- **Input**

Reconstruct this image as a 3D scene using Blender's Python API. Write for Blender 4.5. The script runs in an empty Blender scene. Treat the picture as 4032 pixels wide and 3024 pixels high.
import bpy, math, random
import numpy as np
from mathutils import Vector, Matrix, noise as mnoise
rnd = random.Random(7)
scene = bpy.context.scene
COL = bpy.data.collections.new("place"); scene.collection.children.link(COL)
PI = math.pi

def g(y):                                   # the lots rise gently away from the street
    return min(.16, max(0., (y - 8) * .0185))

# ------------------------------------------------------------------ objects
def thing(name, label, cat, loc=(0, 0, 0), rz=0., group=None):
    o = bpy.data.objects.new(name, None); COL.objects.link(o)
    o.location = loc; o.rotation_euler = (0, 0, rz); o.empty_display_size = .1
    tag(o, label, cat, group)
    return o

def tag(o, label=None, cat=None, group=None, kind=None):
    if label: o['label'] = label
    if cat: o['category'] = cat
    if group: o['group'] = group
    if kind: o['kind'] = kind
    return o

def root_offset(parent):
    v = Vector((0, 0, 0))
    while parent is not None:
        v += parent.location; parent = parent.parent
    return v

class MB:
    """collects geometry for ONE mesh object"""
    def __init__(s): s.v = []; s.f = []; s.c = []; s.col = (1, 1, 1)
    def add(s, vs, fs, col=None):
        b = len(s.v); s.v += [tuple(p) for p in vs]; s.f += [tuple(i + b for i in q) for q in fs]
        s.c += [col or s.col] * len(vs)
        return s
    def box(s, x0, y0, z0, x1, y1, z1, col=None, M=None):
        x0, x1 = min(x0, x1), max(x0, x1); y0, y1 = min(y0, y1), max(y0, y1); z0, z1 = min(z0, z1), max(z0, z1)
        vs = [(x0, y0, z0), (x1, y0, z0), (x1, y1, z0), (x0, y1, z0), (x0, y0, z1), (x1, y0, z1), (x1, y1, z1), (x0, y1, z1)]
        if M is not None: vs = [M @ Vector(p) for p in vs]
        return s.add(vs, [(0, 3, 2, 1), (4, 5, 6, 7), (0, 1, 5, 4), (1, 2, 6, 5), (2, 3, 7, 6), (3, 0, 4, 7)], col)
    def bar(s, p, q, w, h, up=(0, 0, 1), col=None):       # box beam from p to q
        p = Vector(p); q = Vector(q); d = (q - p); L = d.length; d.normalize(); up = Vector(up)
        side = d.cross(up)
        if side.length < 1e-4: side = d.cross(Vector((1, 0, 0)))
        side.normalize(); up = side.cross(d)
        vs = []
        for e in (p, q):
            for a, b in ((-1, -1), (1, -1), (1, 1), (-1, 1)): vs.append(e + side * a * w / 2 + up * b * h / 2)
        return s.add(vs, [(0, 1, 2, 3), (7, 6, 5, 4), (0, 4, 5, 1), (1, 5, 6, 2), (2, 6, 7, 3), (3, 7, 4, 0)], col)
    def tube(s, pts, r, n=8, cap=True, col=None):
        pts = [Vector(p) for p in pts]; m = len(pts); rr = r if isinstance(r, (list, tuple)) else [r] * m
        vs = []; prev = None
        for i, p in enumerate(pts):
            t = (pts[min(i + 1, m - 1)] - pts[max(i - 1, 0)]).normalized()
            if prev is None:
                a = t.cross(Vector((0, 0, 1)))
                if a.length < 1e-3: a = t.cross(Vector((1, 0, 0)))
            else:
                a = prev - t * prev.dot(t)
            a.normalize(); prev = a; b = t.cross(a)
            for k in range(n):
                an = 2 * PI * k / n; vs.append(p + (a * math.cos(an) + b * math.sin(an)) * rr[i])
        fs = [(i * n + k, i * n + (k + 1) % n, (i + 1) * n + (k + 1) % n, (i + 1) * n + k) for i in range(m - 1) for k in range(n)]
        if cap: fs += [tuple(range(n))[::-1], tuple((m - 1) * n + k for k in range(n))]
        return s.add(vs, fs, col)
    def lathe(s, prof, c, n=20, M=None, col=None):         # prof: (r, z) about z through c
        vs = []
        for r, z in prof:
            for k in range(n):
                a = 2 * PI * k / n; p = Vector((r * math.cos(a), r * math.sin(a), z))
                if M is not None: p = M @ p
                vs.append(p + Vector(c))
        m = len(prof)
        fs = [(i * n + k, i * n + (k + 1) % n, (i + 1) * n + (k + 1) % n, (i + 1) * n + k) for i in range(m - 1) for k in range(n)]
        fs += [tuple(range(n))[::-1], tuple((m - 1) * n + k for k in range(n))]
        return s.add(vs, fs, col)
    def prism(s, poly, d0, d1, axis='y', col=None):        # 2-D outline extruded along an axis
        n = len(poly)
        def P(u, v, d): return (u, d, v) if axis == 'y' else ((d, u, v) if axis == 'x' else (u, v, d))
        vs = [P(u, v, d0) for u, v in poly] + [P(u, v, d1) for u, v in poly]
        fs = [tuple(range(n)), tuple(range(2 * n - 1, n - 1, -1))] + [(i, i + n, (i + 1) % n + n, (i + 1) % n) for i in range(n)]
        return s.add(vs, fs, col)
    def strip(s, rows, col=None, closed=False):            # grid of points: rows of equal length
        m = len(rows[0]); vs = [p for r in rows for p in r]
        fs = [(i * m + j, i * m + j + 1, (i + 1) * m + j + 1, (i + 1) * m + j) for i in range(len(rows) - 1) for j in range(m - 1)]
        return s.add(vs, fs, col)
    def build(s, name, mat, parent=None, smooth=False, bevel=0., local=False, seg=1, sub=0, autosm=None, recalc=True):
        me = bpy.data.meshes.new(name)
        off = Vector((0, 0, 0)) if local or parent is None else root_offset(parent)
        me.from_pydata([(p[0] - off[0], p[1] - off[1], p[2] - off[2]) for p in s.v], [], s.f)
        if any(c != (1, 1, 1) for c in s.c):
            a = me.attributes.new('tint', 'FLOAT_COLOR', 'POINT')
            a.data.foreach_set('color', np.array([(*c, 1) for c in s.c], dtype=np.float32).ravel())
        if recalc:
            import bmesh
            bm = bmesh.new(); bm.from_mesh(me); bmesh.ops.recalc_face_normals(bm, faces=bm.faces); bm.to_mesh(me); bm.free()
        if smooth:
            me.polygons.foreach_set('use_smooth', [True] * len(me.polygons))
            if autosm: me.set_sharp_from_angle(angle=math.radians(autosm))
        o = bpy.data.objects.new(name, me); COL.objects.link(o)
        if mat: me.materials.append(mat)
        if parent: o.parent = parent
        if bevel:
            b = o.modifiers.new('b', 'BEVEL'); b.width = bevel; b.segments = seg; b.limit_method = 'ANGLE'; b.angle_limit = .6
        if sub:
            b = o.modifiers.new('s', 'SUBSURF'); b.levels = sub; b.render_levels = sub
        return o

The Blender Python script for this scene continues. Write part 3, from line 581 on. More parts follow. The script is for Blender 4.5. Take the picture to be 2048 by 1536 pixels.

- **Given task**
Beginning at the top of the data, please return every line until and including the line containing "return min(.16, max(0., (y - 8) * .0185))", copied exactly, and nothing past it.

- **The reply**
Reconstruct this image as a 3D scene using Blender's Python API. Write for Blender 4.5. The script runs in an empty Blender scene. Treat the picture as 4032 pixels wide and 3024 pixels high.
import bpy, math, random
import numpy as np
from mathutils import Vector, Matrix, noise as mnoise
rnd = random.Random(7)
scene = bpy.context.scene
COL = bpy.data.collections.new("place"); scene.collection.children.link(COL)
PI = math.pi

def g(y):                                   # the lots rise gently away from the street
    return min(.16, max(0., (y - 8) * .0185))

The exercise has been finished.